At Bareburger, a bougie dad had been going on about how the meat was “grass-fed.” He must have said it ten times to his kids, who didn’t care about how the cows they were feeding on were fed. “Grass-fed,” the father kept saying. “That’s really good.” He was talking about purity. When I walked by, he gave me a look, a scared and angry dad look, his eyes flicking from my trans-flag pin to my Black Lives Matter pin to the slogan stitched on my baseball cap: “New York Fuckin City.” I felt like a problem, a threat to his children and all his grass-fed desires.

For Sunday breakfast, it’s another bowl of cereal and banana and then I go grocery shopping at Key Food on Avenue A, where I select a bag of Brussels sprouts.

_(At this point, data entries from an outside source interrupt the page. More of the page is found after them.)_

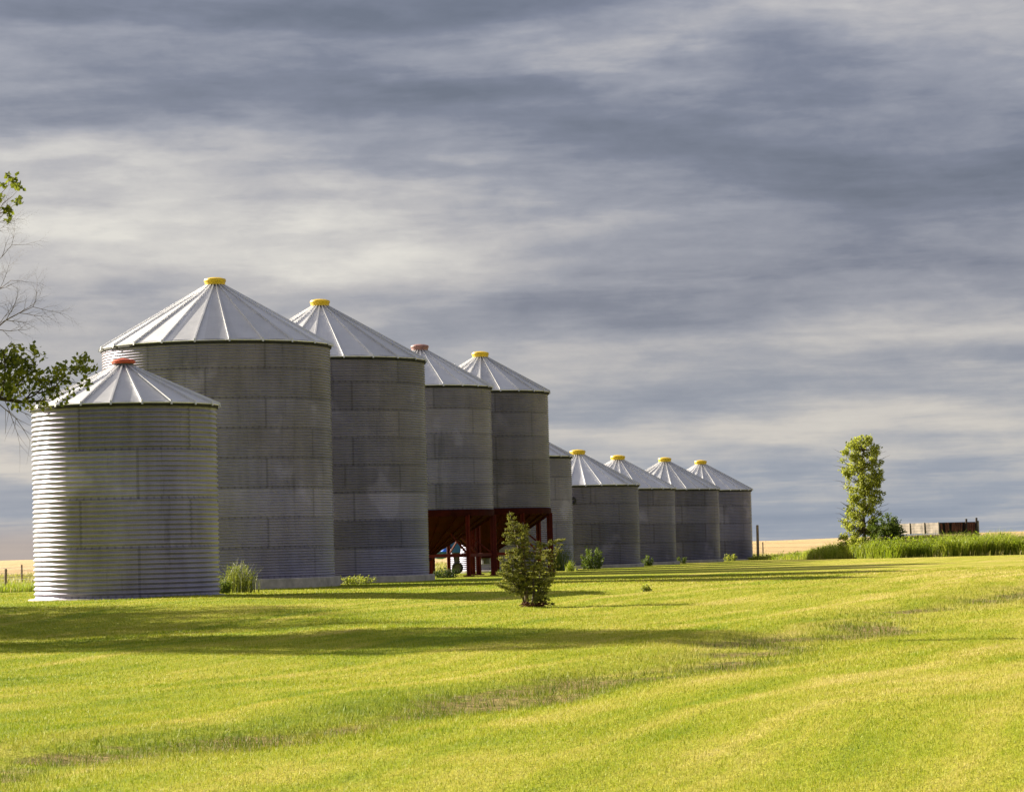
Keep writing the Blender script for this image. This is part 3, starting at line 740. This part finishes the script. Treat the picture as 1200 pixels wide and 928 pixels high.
# leafy lower branch
mb = MB(); lc = []
main = [tpts[2]+Vector((0, 0, .6)), W(-130, 470, .6), W(-40, 462, .3), W(0, 467), W(25, 471), W(46, 470, -.1), W(58, 468, -.2)]
mb.tube([p-base for p in main], [.12, .09, .06, .045, .034, .018, .006], 7)
def sub(a, b_, r0, leaves=0, k=4, sz=1.):
    P_ = bend(a, b_, k, .05); mb.tube([p-base for p in P_], [r0*(1-.85*i/k) for i in range(k+1)], 5)
    return P_
sec = []
for (a, b_, r0) in (((0, 467), (14, 400), .028), ((10, 469), (40, 415), .026), ((28, 471), (62, 440), .024), ((25, 471), (80, 438), .022), ((45, 461), (96, 428), .02), ((-20, 464), (6, 415), .03), ((-30, 462), (-6, 400), .03), ((46, 470), (64, 452), .012), ((5, 468), (30, 445), .02), ((-10, 466), (20, 470), .015)):
    sec.append(sub(W(*a), W(*b_, random.uniform(-.5, .5)), r0))
for P_ in sec:
    for i in range(7):
        t = random.uniform(.35, 1.); k = min(3, int(t*4)); s = P_[k].lerp(P_[k+1], t*4-k if t < 1 else 1)
        e = s+Vector((random.gauss(.06, .22), random.gauss(0, .25), random.gauss(.08, .2))); mb.tube([x_-base for x_ in bend(s, e, 2, .08)], [.007, .005, .003], 4); lc.append(e)
for (px, py, s_, n_) in ((8, 425, 14, 16), (28, 432, 16, 26), (45, 447, 13, 14), (15, 455, 16, 14), (58, 462, 9, 4), (75, 440, 9, 7), (97, 424, 9, 9), (103, 430, 5, 4), (88, 432, 6, 4), (66, 432, 5, 3), (62, 456, 12, 5), (5, 445, 14, 14), (30, 462, 14, 8), (38, 408, 5, 3)):
    for i in range(n_):
        lc.append(W(px+random.gauss(0, s_*.55), py+random.gauss(0, s_*.45), random.gauss(0, .3)))
mb.build('lower_branch', m_darkbark, root, smooth=True)
q, t = leaf_quads(np.array([list(c_-base) for c_ in lc]), 9, (.12, .14, .11), .105, aspect=.8); lv = np_mesh('lower_branch_leaves', q, 4, m_leafm, tint=t, parent=root)
# drooping bare twigs under it
mb = MB()
def twig(a, ang, L, r0, depth, spreadv=.35):
    n_ = 4; P_ = [a]; an = ang
    for i in range(n_):
        an += random.gauss(.0, .10); P_.append(P_[-1]+Vector((math.cos(an), random.gauss(0, .12), math.sin(an)))*L/n_)
    mb.tube([p-base for p in P_], [r0*(1-.7*i/n_) for i in range(n_+1)], 4)
    if depth > 0:
        for i in range(1, n_+1):
            for s_ in ((-1, 1) if random.random() < .55 else (random.choice((-1, 1)),)):
                twig(P_[i], an+s_*random.uniform(.3, .75), L*random.uniform(.35, .6), r0*.55*(1-.12*i), depth-1)
twig(W(-5, 470), R(-52), 1.1, .012, 1); twig(W(5, 468), R(-70), 1.0, .010, 1); twig(W(20, 480, .2), R(-25), .7, .007, 1)
mb.build('drooping_twigs', m_twig, root)
# bare branch and upper leafy tips
mb = MB()
mb.tube([p-base for p in (tpts[4], W(-150, 440), W(-60, 410), W(-20, 397))], [.11, .08, .05, .03], 6)
twig(W(-20, 397), R(32), 1.25, .022, 3)
twig(W(-40, 370), R(40), 1.2, .017, 3); twig(W(-40, 335), R(46), 1.3, .017, 3); twig(W(-30, 300), R(48), 1.1, .015, 3); twig(W(-50, 290), R(35), 1.1, .014, 2)
mb.tube([p-base for p in (tpts[4], W(-150, 400), W(-80, 370), W(-40, 335), W(-30, 300), W(-50, 270))], [.09, .07, .05, .03, .022, .012], 6)
mb.build('dead_branch', m_twig, root)
mb = MB(); lc = []
mb.tube([p-base for p in (tpts[5], W(-120, 260), W(-50, 262), W(-10, 255))], [.08, .06, .04, .025], 6)
for (a, b_) in (((-10, 255), (10, 208)), ((-10, 255), (22, 222)), ((-10, 255), (24, 235)), ((-10, 255), (12, 240)), ((-10, 255), (10, 250))): sub(W(*a), W(*b_), .014)
for (px, py, s_, n_) in ((8, 206, 3.5, 3), (15, 212, 5, 7), (22, 219, 4, 6), (3, 219, 4, 3), (24, 235, 3, 3), (18, 238, 3, 2), (8, 246, 5, 7), (10, 257, 4, 3), (2, 232, 3, 2), (-12, 230, 12, 10), (-20, 250, 12, 10)):
    for i in range(n_): lc.append(W(px+random.gauss(0, s_*.5), py+random.gauss(0, s_*.5), random.gauss(0, .15)))
mb.build('upper_branch', m_twig, root)
q, t = leaf_quads(np.array([list(c_-base) for c_ in lc]), 7, (.06, .08, .05), .10, aspect=.8); np_mesh('upper_branch_leaves', q, 4, m_leafm, tint=t, parent=root)
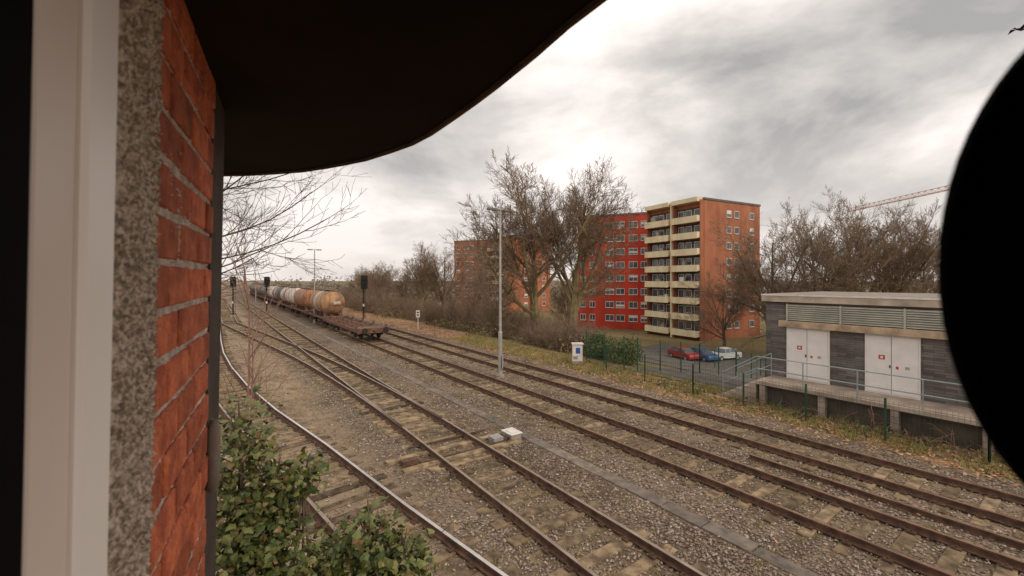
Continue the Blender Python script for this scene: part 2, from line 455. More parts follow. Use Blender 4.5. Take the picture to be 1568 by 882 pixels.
pl2(tC,zC,9,68,7,.9,wide=.9)
pl2(tC,zC,-8,90,8,3.9,wide=.9)
pl2(tC,zC,-21,84,8,1.2,wide=.9)
pl2(tC,zC,-28,92,7.5,4.2,wide=1.1)
pl2(tB,zB,-42,120,9,3.2,wide=1.2)
th=empty('shrub_thicket')
for k in range(150):
    u=22+150*random.random()**1.3; p=random.uniform(20.3,27)
    if u<31: p=random.uniform(21,26)
    if k>115: u=random.uniform(42,120); p=random.uniform(28,50)
    q=P(u,p); hh=random.uniform(2.0,4.2)*(1 if u>30 else .7)*(1.3 if k>115 else 1)
    ob=(sA,sB)[k%2]; z0=(zS,zS2)[k%2]; s=hh/z0
    if k<2: place(ob,q.x,q.y,gz(p),s,random.uniform(0,6),parent=th,first=True)
    else: place(ob,q.x,q.y,gz(p),(s*1.2,s*1.2,s),random.uniform(0,6),parent=th,name='bare_shrub_part')
def leafcloud(mb,lumps,n,s0,s1,shell=.45,mat=0):
    tot=sum(l[3]*l[4]*l[5] for l in lumps)
    for (x,y,z,a,b,c) in lumps:
        k=max(3,int(n*a*b*c/tot))
        for i in range(k):
            d=Vector((random.gauss(0,1),random.gauss(0,1),random.gauss(0,1))).normalized()
            r=(shell+(1-shell)*random.random())*(1+random.gauss(0,.06))
            q=Vector((x+d.x*a*r,y+d.y*b*r,z+d.z*c*r))
            nn=(d*.7+Vector((random.gauss(0,.6),random.gauss(0,.6),random.gauss(0,.6)+.3))).normalized()
            t=nn.cross(Vector((random.gauss(0,1),random.gauss(0,1),random.gauss(0,1)))).normalized(); w=nn.cross(t)
            s=random.uniform(s0,s1)
            mb.add([q-t*s,q+w*s*.6-t*s*.1,q+t*s,q-w*s*.6-t*s*.1],[(0,1,2,3)],mat)
mb=MB()
l=[]
for k in range(115):
    u=22+140*random.random()**1.4; p=random.uniform(19.8,25)
    if k>85: u=random.uniform(40,115); p=random.uniform(27,52)
    q=P(u,p); r=random.uniform(.6,1.5)*(1.5 if k>85 else 1)
    l.append((q.x,q.y,gz(p)+r*.35,r*1.3,r*1.3,r*.8))
leafcloud(mb,l,36000,.05,.14,.3)
mb.obj('undergrowth',[M['shrubleaf']],th)
mb=MB()
l=[]
for k in range(16):
    q=P(17.6+random.uniform(0,4.5),21.0+random.uniform(0,1.6)); l.append((q.x,q.y,.5,random.uniform(.5,1),.8,random.uniform(.6,1.15)))
for k in range(14):
    q=P(random.uniform(-3,17),random.uniform(17.9,18.5)); r=random.uniform(.15,.32); l.append((q.x,q.y,.1,r*1.6,r*1.4,r))
leafcloud(mb,l,9500,.04,.09,.4)
mb.obj('hedge',[M['hedge']])
mb=MB(); 
for k in range(260):
    az=math.radians(random.uniform(-38,56)); R=random.uniform(200,420)
    X,Y=math.sin(az)*R,math.cos(az)*R
    u,p=UP(X,Y)
    if -30<p-bend(u)<22: 
        if R<400: continue
    hh=random.uniform(4,10)*R/300
    leafcloud(mb,[(X,Y,-5+hh*.6,hh*.8,hh*.8,hh*.75)],170,.4,1.1,.2)
mb.obj('distant_treeline',[M['far']])
RN=random.Random(44)
nb=dict(seg=[6,5,4,3],kids=[8,5,3],t0=[.12,.15,.2],ang=[(20,50),(20,50),(20,50)],lr=[.42,.5,.55],rr=(.45,.65),wob=.07,trop=.05,rmin=.0045)
mb=MB()
mb.tube([(-8.8,10.4,-.2),(-8.7,10.3,3),(-8.5,10.3,5.5),(-8.4,10.2,8),(-8.5,10.2,9.5)],[.16,.13,.1,.06,.02],8,0)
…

I am trying to buy nicer things for myself, healthier things with more variety. Vegetables have always been challenging for me. My mother wasn’t Faye Dunaway playing Joan Crawford in Mommie Dearest, but she did make me sit at the kitchen table long after the other plates were cleared because I’d refused to eat my vegetables because vegetables made me gag, and I’d have to sit there watching them get cold while my parents reclined in the living room watching television until my mother finally got up and said, “Clear your plate and go to bed.”

Most people, it seems, want to have only good feelings about food. They want warm family feelings, romantic-couple feelings, loving-mommy feelings, fun-with-friends feelings. It’s not like I don’t have those; it’s just that I find them Hallmark-ish, too easy. Food is hard. People should admit this more often. I’m a psychoanalyst and pretty much everyone talks to me about how food is hard. Food becomes the body, and the body is a difficult place to live. It’s too fat or too thin, the wrong shape, the wrong sex. Food is power, class and gender, race and ethnicity, belonging and not belonging. There’s too little of it, or too much, or maybe it’s the wrong kind.

I skip lunch again. For dinner, I get my Sunday usual: chicken pad Thai delivered from Makiinny on 7th Street. I remember, many years ago, the first time I took a cab to 7th Street. I said “East 7th,” and the driver said, “You must be new in town. You don’t say East 7th because there’s no West 7th. You just say 7th.” He was right on all points.

I eat half the pad Thai and put the rest in the fridge. I used to call a meal like this an “investment” because you could get two dinners for the price of one. This reveals a lack of economic understanding, but I still think the word — investment — as I close the fridge. My nighttime snack is popcorn, and it tastes like home, steamed in oil and salt.